Sensing growing bipartisan support for Taiwan, the Biden administration has begun to be more supportive of Pelosi’s visit, with National Security Council spokesperson, John Kirby warning China against “turn[ing] a potential visit consistent with longstanding US policy into some sort of crisis or use it as a pretext to increase aggressive military activity in or around the Taiwan Strait”.

On Monday, China deployed several fighter jets into Taiwan’s airspace amid an uptick in the Asian power’s military drills in the area. But as one Chinese academic admitted, any military response “will not be out of control,” even if it “will be a very strong reaction”.

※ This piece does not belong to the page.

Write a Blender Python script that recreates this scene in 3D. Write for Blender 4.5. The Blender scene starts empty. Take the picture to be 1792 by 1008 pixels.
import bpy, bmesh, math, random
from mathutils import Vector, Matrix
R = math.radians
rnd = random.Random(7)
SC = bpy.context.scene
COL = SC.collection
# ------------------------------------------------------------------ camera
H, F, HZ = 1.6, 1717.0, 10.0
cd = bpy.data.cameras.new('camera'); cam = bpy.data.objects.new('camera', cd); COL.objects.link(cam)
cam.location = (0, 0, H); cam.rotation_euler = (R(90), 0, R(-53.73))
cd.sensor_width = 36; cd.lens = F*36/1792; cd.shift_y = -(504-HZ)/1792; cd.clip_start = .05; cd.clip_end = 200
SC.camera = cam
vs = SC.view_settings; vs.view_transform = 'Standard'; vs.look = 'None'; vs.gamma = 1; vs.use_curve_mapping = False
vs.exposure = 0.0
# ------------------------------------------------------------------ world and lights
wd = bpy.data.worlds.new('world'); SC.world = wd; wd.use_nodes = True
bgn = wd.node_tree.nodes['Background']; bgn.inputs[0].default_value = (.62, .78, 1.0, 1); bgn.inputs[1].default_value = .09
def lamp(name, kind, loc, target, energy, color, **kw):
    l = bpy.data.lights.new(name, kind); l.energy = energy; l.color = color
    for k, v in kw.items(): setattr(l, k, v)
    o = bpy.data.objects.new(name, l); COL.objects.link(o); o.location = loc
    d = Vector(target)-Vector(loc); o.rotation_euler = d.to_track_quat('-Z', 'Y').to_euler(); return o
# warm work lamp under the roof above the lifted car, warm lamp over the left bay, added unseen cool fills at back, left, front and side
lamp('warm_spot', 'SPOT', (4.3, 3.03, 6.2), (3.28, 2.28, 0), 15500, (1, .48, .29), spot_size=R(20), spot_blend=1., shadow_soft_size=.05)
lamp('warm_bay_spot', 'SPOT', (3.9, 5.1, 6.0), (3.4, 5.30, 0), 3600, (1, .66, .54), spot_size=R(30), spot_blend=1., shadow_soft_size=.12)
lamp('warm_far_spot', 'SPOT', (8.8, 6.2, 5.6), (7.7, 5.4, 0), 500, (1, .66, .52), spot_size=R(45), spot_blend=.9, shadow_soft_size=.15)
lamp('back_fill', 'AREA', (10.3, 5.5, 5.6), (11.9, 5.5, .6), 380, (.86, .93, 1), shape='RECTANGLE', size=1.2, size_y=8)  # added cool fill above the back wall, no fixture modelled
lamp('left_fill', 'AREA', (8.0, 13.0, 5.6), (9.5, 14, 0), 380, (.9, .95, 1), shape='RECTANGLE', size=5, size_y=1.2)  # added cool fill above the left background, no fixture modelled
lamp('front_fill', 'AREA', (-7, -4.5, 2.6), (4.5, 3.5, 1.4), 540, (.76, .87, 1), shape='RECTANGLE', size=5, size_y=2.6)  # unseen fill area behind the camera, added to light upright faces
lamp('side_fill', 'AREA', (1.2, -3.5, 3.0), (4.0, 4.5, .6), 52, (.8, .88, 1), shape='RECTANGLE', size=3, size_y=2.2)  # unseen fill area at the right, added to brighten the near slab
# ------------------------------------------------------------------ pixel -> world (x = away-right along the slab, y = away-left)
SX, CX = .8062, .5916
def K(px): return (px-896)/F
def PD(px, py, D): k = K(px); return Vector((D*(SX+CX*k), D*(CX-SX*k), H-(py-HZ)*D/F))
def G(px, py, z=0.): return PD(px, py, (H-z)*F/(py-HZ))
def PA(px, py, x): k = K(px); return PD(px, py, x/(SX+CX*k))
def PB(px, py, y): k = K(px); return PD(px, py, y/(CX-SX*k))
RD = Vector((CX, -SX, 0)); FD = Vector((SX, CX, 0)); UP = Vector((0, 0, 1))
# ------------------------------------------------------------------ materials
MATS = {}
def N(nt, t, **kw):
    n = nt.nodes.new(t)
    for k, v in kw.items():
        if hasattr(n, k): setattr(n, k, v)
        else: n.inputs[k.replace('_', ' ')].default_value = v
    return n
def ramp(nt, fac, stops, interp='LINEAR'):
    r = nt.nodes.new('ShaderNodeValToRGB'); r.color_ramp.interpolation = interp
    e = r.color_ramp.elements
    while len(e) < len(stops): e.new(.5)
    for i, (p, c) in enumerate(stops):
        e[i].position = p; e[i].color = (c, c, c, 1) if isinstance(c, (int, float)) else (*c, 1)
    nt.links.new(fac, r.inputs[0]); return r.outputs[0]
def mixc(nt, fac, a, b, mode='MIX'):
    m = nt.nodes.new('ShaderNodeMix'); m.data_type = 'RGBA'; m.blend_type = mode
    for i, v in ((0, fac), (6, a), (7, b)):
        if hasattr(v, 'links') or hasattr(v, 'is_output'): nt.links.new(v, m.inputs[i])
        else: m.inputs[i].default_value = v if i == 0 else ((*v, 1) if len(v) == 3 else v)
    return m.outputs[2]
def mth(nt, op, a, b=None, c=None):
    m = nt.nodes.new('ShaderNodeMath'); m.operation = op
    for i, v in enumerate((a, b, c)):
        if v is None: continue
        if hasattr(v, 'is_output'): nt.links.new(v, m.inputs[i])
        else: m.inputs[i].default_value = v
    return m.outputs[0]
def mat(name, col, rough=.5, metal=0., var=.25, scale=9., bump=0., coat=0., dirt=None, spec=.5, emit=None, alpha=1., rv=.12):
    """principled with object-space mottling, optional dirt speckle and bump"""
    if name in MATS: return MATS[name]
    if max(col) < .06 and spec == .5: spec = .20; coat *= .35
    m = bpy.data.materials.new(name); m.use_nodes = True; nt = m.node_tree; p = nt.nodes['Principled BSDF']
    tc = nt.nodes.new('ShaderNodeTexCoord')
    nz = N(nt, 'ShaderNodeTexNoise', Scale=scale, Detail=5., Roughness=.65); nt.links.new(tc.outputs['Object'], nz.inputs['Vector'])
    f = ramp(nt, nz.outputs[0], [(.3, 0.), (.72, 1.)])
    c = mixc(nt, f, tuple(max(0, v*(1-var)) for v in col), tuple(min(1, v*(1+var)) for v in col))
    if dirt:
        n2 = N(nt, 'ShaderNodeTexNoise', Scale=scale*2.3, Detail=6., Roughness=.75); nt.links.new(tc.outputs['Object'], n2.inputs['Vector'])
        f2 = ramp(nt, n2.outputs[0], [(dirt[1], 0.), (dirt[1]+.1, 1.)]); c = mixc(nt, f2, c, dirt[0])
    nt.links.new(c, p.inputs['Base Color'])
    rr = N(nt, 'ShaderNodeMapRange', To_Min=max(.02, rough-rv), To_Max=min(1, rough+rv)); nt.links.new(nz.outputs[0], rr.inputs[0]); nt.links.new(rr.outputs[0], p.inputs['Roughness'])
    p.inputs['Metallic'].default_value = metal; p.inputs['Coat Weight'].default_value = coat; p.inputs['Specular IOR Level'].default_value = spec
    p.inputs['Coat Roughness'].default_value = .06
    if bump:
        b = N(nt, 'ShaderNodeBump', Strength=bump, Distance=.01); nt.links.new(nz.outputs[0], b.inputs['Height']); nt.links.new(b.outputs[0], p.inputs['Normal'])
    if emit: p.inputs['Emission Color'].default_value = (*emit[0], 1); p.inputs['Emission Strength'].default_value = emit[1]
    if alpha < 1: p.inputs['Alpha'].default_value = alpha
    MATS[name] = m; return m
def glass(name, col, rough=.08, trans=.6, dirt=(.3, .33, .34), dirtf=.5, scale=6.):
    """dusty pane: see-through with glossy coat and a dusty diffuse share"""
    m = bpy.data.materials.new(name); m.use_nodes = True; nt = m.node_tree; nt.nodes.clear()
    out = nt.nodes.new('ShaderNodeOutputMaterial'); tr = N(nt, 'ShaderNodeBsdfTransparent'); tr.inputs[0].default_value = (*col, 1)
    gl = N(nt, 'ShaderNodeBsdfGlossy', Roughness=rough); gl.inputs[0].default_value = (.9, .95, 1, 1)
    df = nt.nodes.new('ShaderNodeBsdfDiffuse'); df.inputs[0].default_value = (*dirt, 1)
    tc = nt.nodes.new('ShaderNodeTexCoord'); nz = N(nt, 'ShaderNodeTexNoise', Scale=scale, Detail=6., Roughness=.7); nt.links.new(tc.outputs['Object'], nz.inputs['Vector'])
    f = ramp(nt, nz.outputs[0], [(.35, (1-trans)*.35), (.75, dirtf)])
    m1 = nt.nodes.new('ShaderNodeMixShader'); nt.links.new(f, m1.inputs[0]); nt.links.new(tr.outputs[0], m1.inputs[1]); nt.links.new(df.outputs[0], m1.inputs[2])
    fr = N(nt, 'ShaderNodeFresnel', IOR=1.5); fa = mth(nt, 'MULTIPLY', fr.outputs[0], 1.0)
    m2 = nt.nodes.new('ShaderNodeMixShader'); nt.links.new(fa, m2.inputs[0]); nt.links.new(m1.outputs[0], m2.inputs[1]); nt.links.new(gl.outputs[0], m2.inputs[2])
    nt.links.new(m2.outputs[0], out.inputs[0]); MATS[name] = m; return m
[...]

With the Chinese Communist Party’s (CCP) 20th National Congress – which will mark a dramatic reshuffle of local leadership – just months away and the country facing a severe economic slowdown, Xi will likely shun a major military confrontation. Most likely, he will express his discontent with, inter alia, ramping up military deployments across the Taiwan Straits, conducting massive war games in the area, and, in the most extreme case, as in the mid-1990s, firing missiles close to Taiwanese shores over the next days and weeks.

The problem, however, is that even calibrated military manoeuvres could risk major incidents and spark unintended escalation between the protagonists. And even if Pelosi’s visit doesn’t trigger a major military confrontation in the coming days, the two superpowers still face stark choices amid the rapid shift in nationalist sentiments and balance of forces across the Taiwan Strait. The geopolitical kerfuffle over the US House speaker’s visit will likely mark the opening salvo in a long and increasingly perilous struggle for the future of Taiwan.

The views expressed in this article are the author’s own and do not necessarily reflect Al Jazeera’s editorial stance.